In interviews, strategists in both parties pointed to four big vulnerabilities: Obama’s inexperience, the thinness of his policy record, his frank liberalism in a time when the party needs centrist voters and the wealth of targets that are provided by the personal recollections in his first book, from past drug use to conversations that cannot be documented.

The first two are rather odd. The introduction to the book explains why he did it. I understand when Lynn Sweet brought this up, but it isn’t exactly an interesting story to say he had a hard time writing it and so he used composite characters. Secondly, the whole thing about claiming his name has different origins isn’t quite right since his name actually does its roots in two different origins–or at least it isn’t an issue of controversy as Mike Allen being too stupid to understand how words develop.

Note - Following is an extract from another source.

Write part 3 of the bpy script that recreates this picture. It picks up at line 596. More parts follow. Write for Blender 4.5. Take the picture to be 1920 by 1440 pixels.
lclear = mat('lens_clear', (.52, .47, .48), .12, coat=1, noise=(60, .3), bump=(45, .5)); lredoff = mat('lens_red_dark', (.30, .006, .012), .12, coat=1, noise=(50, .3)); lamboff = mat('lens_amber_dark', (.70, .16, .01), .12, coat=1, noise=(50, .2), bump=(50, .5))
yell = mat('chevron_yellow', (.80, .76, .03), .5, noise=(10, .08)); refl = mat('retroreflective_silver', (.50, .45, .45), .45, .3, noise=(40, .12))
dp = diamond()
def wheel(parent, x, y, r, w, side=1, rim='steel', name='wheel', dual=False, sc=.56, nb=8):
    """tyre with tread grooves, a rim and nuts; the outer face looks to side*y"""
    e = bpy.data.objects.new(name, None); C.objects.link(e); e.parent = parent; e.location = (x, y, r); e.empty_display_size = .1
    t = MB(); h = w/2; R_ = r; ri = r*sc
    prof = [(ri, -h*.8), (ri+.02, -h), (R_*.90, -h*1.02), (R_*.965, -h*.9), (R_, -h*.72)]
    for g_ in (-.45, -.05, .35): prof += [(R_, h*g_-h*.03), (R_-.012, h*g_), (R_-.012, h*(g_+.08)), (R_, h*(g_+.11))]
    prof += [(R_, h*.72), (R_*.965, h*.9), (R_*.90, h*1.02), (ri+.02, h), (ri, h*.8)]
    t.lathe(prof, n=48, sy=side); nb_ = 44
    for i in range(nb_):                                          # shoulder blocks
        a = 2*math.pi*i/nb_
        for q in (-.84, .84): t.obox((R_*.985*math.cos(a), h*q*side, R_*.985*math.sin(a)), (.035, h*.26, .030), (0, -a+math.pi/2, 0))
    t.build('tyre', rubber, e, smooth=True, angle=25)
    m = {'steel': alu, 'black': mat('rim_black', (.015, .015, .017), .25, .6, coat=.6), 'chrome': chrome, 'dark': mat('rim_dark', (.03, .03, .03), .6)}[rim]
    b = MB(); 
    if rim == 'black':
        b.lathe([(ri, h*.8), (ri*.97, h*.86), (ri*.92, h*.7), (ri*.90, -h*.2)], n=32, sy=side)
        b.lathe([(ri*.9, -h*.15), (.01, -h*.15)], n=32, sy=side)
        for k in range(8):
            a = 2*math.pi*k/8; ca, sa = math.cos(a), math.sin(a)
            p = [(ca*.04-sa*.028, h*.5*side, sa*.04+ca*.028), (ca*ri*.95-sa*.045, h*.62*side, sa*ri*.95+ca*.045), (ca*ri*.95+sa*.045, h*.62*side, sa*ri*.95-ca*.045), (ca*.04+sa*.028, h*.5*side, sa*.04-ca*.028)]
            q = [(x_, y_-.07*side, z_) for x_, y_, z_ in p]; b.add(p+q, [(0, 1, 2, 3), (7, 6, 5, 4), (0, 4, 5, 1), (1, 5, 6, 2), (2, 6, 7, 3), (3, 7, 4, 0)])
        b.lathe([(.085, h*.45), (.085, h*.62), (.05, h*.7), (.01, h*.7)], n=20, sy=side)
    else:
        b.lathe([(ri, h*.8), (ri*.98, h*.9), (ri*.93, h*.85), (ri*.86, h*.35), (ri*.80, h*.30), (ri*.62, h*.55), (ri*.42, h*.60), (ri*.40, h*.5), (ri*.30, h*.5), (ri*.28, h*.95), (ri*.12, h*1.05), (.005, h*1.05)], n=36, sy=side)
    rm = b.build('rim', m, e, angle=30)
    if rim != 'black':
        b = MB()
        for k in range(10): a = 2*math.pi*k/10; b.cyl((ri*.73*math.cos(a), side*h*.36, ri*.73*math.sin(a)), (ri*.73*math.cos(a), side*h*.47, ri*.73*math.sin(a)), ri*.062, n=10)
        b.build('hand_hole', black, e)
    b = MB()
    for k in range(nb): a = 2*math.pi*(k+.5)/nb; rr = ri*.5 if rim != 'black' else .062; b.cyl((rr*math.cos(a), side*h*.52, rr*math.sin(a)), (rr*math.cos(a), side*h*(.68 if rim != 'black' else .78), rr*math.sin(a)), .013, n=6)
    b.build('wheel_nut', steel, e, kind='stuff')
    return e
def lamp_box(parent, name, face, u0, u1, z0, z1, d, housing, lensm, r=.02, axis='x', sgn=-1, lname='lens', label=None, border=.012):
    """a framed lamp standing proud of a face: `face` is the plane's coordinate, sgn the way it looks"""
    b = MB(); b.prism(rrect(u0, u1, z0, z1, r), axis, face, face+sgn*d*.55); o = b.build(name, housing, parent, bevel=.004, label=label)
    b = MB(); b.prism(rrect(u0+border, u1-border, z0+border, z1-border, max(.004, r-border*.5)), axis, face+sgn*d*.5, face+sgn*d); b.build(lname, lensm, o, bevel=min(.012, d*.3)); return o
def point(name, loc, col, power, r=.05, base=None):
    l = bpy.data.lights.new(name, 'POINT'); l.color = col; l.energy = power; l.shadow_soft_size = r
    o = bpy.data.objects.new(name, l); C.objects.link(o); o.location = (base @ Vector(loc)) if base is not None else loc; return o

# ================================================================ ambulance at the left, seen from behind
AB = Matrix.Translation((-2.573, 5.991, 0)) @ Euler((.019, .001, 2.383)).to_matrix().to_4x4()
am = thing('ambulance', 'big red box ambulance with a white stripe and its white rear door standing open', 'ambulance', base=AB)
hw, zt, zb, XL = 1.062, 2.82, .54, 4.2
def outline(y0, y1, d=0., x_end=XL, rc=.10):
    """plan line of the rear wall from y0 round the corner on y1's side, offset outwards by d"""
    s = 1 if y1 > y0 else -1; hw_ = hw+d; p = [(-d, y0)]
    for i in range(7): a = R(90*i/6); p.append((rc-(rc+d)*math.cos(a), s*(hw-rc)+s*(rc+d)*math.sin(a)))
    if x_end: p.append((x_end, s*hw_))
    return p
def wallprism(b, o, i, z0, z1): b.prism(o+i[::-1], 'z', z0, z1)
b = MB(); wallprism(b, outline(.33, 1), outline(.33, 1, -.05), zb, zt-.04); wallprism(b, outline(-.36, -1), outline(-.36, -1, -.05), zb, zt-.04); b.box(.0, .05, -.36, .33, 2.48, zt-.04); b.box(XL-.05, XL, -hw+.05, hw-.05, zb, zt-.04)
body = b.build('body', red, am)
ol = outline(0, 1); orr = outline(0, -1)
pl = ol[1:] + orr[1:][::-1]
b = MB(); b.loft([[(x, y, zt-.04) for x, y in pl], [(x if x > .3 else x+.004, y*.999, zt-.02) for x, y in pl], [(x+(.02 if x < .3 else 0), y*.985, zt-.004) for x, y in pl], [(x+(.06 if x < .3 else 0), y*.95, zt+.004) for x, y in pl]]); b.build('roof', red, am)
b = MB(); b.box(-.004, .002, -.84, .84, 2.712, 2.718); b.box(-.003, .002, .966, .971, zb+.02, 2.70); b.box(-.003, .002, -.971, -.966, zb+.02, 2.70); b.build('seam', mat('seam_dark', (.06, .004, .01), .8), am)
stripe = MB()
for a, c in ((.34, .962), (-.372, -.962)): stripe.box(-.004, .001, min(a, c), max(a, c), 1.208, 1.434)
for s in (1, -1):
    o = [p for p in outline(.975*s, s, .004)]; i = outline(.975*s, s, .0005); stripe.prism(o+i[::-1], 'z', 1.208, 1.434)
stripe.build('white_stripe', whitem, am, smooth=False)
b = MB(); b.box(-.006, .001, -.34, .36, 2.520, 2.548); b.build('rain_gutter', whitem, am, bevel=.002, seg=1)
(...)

How does a class of people become so vapid? Seriously, his story is not shedding any light, but gossiping about the cool kids are thinking he’s doing too well so they’ll start being hard on him on such issues, even though some are demonstrably false.

a little more from Brother Tosser:

At the DNC meeting, Obama surprised some in the audience by seeming to scoff at the intricacy of public policy. “There are those who don’t believe in talking about hope,” he said. “They say, well, we want specifics, we want details, we want white papers, we want plans. We’ve had a lot of plans, Democrats. What we’ve had is a shortage of hope.”

A former Democratic official in close touch with several of the campaigns said: “Downplaying the importance of specific plans and ideas seems like a really strange strategy from somebody who is clearly very smart, policy-wise, but hasn’t established that with the broader public yet.”

He just wrote a book. It’s fine for the average guy on the street saying they haven’t heard the details of his plans, but for a member of the press to bitch about him not having ideas or specifics, I think you can get on Amazon and buy the damn book.